┌─ GIVEN INFORMATION

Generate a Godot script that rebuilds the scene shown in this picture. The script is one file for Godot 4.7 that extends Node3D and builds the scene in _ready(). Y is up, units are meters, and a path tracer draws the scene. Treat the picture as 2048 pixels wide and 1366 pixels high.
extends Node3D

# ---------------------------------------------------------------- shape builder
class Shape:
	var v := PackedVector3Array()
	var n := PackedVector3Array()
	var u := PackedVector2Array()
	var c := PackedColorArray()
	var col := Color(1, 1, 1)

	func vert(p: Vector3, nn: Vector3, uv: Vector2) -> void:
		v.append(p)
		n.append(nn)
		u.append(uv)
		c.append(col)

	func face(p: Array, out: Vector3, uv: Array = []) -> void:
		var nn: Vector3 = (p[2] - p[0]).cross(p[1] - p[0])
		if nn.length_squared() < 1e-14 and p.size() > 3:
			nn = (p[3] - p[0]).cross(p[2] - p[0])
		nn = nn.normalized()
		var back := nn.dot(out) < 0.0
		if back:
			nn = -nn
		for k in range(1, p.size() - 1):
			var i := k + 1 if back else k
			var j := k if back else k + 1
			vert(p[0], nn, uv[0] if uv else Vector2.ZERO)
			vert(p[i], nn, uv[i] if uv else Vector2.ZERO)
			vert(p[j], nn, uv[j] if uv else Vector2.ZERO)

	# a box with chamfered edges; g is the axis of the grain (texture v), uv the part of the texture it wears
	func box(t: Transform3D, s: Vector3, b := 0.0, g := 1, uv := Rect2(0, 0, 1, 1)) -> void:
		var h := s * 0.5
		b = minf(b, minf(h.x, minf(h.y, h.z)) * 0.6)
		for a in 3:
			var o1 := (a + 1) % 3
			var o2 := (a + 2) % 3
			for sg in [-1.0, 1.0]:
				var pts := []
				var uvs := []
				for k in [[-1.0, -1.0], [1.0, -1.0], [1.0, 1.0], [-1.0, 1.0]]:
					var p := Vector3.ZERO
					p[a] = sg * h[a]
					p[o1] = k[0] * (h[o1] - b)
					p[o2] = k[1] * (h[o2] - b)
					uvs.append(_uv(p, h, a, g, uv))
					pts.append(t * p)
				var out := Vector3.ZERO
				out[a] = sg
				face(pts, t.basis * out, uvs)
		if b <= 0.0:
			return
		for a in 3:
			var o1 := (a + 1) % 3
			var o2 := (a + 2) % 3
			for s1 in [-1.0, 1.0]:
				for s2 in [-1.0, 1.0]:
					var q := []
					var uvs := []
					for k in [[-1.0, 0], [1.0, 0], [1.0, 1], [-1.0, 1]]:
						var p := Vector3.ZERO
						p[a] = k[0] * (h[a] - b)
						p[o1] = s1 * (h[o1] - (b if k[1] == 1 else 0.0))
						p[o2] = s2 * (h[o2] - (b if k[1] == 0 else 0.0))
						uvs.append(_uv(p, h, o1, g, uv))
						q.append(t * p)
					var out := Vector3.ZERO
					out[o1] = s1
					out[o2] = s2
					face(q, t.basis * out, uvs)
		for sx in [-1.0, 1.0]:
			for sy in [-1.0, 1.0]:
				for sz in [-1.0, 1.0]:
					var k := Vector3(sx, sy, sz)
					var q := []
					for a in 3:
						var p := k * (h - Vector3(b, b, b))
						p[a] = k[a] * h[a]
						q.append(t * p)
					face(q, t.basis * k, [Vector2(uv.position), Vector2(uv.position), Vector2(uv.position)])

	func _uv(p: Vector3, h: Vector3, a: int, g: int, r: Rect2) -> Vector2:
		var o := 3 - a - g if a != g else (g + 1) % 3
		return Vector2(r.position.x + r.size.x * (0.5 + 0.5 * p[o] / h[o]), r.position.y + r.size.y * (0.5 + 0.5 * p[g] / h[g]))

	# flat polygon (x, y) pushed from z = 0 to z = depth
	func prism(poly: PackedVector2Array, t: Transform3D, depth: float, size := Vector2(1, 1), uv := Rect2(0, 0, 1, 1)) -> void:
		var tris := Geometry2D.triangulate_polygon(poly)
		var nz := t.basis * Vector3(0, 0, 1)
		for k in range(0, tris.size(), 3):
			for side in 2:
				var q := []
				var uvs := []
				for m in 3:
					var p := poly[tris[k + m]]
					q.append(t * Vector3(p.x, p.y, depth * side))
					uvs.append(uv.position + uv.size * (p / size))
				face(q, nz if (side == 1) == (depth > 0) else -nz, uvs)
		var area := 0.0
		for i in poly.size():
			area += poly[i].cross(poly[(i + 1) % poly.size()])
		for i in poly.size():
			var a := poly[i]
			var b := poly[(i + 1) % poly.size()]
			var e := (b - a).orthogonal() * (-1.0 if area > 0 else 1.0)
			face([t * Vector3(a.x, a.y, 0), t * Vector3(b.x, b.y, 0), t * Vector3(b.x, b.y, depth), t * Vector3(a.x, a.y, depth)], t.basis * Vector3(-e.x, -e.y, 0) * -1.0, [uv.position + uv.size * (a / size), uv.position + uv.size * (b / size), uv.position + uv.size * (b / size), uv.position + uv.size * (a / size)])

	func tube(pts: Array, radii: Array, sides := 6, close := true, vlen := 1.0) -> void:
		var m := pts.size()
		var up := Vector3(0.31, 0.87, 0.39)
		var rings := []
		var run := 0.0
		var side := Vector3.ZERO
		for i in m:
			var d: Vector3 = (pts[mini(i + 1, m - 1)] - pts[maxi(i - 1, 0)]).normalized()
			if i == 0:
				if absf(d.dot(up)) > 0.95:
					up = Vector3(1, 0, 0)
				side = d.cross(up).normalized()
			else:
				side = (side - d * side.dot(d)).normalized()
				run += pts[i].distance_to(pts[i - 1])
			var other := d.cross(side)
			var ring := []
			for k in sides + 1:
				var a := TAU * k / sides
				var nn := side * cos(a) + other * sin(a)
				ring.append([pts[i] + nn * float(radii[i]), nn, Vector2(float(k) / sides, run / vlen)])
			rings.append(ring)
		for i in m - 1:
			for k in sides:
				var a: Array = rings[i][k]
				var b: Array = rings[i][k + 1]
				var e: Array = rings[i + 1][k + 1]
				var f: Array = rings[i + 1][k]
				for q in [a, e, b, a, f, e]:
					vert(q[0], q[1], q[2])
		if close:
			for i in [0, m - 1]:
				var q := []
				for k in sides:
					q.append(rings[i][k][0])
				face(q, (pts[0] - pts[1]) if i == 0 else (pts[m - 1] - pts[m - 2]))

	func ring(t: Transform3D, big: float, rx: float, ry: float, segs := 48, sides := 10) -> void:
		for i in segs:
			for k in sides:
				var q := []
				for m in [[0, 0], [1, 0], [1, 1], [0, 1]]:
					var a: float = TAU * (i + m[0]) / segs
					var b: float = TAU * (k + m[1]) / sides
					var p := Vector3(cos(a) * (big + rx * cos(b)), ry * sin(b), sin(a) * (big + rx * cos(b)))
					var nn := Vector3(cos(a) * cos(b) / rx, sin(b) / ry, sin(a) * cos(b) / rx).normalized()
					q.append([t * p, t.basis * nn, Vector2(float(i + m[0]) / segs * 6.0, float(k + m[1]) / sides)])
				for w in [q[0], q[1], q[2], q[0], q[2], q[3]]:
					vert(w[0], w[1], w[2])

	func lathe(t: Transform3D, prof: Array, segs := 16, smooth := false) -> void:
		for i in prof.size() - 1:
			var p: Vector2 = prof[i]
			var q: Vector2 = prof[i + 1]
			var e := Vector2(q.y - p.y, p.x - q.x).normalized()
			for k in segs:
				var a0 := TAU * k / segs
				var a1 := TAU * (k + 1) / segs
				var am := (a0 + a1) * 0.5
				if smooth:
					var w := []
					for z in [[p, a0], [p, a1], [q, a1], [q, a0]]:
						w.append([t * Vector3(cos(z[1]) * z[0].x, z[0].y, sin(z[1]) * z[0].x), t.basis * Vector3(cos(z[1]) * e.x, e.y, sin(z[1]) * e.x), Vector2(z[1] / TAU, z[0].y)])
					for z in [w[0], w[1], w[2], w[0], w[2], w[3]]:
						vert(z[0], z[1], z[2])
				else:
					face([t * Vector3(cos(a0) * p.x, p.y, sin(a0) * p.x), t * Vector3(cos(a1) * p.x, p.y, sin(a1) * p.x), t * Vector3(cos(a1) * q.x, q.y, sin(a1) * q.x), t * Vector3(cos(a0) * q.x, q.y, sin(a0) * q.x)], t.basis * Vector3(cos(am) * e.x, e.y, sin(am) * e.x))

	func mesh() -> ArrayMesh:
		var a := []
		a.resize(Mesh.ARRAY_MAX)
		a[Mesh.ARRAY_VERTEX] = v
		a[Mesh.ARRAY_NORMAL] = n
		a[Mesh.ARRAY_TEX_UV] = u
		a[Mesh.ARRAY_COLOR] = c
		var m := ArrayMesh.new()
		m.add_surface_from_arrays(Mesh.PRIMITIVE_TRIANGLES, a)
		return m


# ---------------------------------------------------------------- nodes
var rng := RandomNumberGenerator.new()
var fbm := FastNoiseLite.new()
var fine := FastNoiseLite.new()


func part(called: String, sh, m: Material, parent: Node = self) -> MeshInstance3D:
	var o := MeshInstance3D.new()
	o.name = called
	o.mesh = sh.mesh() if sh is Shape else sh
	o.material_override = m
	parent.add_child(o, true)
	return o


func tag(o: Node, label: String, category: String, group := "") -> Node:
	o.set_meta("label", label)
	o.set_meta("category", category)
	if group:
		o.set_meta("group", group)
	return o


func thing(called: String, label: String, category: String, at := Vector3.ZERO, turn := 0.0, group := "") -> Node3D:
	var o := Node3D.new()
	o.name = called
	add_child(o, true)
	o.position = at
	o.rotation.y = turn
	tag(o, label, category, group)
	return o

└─

* YOUR TASK *
Print only the lines from the top of the data above down to the line holding "vert(p[j], nn, uv[j]", inclusive.

* EXERCISE ANSWER *
Generate a Godot script that rebuilds the scene shown in this picture. The script is one file for Godot 4.7 that extends Node3D and builds the scene in _ready(). Y is up, units are meters, and a path tracer draws the scene. Treat the picture as 2048 pixels wide and 1366 pixels high.
extends Node3D

# ---------------------------------------------------------------- shape builder
class Shape:
	var v := PackedVector3Array()
	var n := PackedVector3Array()
	var u := PackedVector2Array()
	var c := PackedColorArray()
	var col := Color(1, 1, 1)

	func vert(p: Vector3, nn: Vector3, uv: Vector2) -> void:
		v.append(p)
		n.append(nn)
		u.append(uv)
		c.append(col)

	func face(p: Array, out: Vector3, uv: Array = []) -> void:
		var nn: Vector3 = (p[2] - p[0]).cross(p[1] - p[0])
		if nn.length_squared() < 1e-14 and p.size() > 3:
			nn = (p[3] - p[0]).cross(p[2] - p[0])
		nn = nn.normalized()
		var back := nn.dot(out) < 0.0
		if back:
			nn = -nn
		for k in range(1, p.size() - 1):
			var i := k + 1 if back else k
			var j := k if back else k + 1
			vert(p[0], nn, uv[0] if uv else Vector2.ZERO)
			vert(p[i], nn, uv[i] if uv else Vector2.ZERO)
			vert(p[j], nn, uv[j] if uv else Vector2.ZERO)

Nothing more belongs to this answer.